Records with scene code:
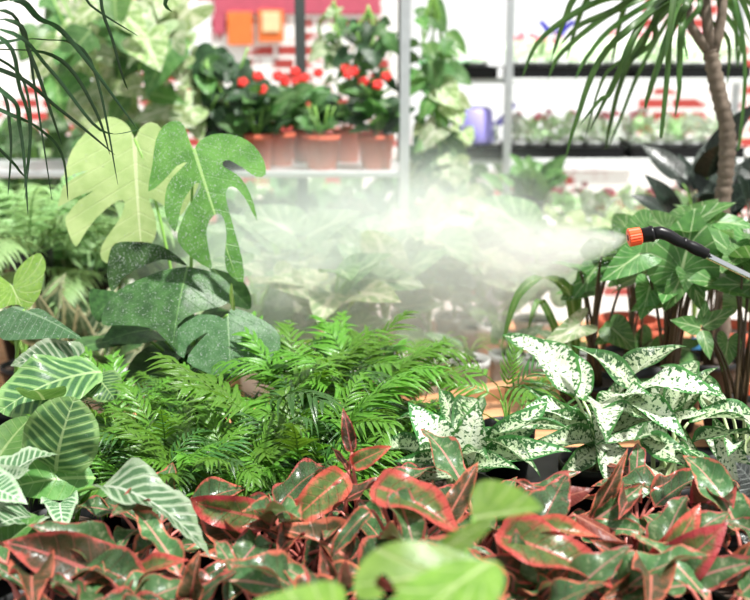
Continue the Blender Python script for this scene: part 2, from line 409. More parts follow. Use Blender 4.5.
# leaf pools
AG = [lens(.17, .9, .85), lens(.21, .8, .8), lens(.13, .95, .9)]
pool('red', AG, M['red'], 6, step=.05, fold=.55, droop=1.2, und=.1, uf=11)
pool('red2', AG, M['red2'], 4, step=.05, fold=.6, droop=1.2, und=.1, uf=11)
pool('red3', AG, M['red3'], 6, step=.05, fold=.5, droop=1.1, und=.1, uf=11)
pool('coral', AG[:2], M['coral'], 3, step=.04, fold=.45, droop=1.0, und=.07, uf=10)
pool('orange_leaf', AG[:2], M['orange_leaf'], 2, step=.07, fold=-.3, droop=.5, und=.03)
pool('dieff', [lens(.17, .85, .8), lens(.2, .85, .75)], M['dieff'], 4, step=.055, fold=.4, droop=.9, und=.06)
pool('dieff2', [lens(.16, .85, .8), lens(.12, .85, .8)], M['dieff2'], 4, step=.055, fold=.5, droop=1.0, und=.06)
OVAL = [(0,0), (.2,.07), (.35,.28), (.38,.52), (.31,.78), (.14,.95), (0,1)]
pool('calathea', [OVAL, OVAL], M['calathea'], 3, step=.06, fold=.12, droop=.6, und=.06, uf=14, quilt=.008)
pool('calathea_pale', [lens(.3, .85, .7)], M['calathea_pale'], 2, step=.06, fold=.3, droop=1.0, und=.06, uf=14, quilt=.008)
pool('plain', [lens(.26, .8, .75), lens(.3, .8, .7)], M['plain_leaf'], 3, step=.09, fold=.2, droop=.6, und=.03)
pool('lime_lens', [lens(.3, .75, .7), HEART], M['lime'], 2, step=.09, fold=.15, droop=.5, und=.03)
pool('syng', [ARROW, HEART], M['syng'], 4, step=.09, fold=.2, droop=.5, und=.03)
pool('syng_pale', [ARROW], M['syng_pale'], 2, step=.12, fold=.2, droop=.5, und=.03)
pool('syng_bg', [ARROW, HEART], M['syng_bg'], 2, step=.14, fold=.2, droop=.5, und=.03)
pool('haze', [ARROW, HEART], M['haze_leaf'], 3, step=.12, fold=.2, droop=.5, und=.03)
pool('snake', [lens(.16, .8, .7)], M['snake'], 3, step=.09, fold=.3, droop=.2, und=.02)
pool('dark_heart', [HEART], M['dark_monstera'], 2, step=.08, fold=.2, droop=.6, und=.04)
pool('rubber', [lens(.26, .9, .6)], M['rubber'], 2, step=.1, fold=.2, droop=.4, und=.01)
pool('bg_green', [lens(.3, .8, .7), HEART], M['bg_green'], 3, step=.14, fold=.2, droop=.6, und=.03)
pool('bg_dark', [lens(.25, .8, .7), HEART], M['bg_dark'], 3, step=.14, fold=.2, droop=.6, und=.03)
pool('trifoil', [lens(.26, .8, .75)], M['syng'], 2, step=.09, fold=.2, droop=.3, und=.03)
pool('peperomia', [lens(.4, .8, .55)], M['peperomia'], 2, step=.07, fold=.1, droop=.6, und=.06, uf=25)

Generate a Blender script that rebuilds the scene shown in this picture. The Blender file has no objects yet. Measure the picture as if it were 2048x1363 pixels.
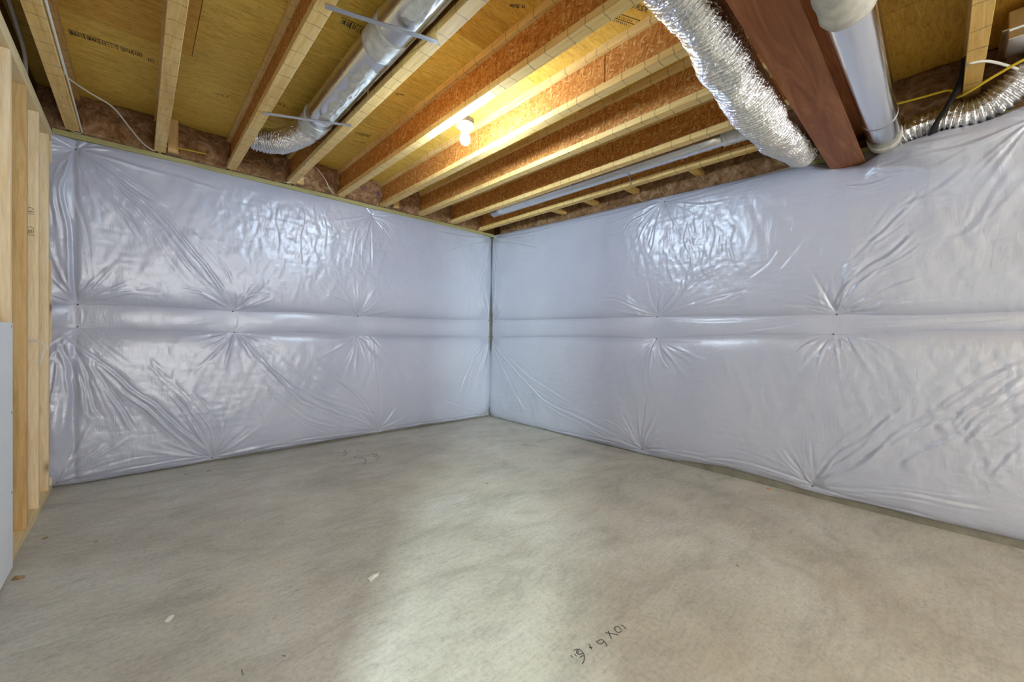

OBJECTIVE: Print all of the entries word for word. Skip any images they contain.

EXERCISE RESPONSE:
Continue the Blender Python script for this scene: part 2, from line 409. More parts follow. Use Blender 4.5.
# leaf pools
AG = [lens(.17, .9, .85), lens(.21, .8, .8), lens(.13, .95, .9)]
pool('red', AG, M['red'], 6, step=.05, fold=.55, droop=1.2, und=.1, uf=11)
pool('red2', AG, M['red2'], 4, step=.05, fold=.6, droop=1.2, und=.1, uf=11)
pool('red3', AG, M['red3'], 6, step=.05, fold=.5, droop=1.1, und=.1, uf=11)
pool('coral', AG[:2], M['coral'], 3, step=.04, fold=.45, droop=1.0, und=.07, uf=10)
pool('orange_leaf', AG[:2], M['orange_leaf'], 2, step=.07, fold=-.3, droop=.5, und=.03)
pool('dieff', [lens(.17, .85, .8), lens(.2, .85, .75)], M['dieff'], 4, step=.055, fold=.4, droop=.9, und=.06)
pool('dieff2', [lens(.16, .85, .8), lens(.12, .85, .8)], M['dieff2'], 4, step=.055, fold=.5, droop=1.0, und=.06)
OVAL = [(0,0), (.2,.07), (.35,.28), (.38,.52), (.31,.78), (.14,.95), (0,1)]
pool('calathea', [OVAL, OVAL], M['calathea'], 3, step=.06, fold=.12, droop=.6, und=.06, uf=14, quilt=.008)
pool('calathea_pale', [lens(.3, .85, .7)], M['calathea_pale'], 2, step=.06, fold=.3, droop=1.0, und=.06, uf=14, quilt=.008)
pool('plain', [lens(.26, .8, .75), lens(.3, .8, .7)], M['plain_leaf'], 3, step=.09, fold=.2, droop=.6, und=.03)
pool('lime_lens', [lens(.3, .75, .7), HEART], M['lime'], 2, step=.09, fold=.15, droop=.5, und=.03)
pool('syng', [ARROW, HEART], M['syng'], 4, step=.09, fold=.2, droop=.5, und=.03)
pool('syng_pale', [ARROW], M['syng_pale'], 2, step=.12, fold=.2, droop=.5, und=.03)
pool('syng_bg', [ARROW, HEART], M['syng_bg'], 2, step=.14, fold=.2, droop=.5, und=.03)
pool('haze', [ARROW, HEART], M['haze_leaf'], 3, step=.12, fold=.2, droop=.5, und=.03)
pool('snake', [lens(.16, .8, .7)], M['snake'], 3, step=.09, fold=.3, droop=.2, und=.02)
pool('dark_heart', [HEART], M['dark_monstera'], 2, step=.08, fold=.2, droop=.6, und=.04)
pool('rubber', [lens(.26, .9, .6)], M['rubber'], 2, step=.1, fold=.2, droop=.4, und=.01)
pool('bg_green', [lens(.3, .8, .7), HEART], M['bg_green'], 3, step=.14, fold=.2, droop=.6, und=.03)
pool('bg_dark', [lens(.25, .8, .7), HEART], M['bg_dark'], 3, step=.14, fold=.2, droop=.6, und=.03)
pool('trifoil', [lens(.26, .8, .75)], M['syng'], 2, step=.09, fold=.2, droop=.3, und=.03)
pool('peperomia', [lens(.4, .8, .55)], M['peperomia'], 2, step=.07, fold=.1, droop=.6, und=.06, uf=25)

Generate a Blender script that rebuilds the scene shown in this picture. The Blender file has no objects yet. Measure the picture as if it were 2048x1363 pixels.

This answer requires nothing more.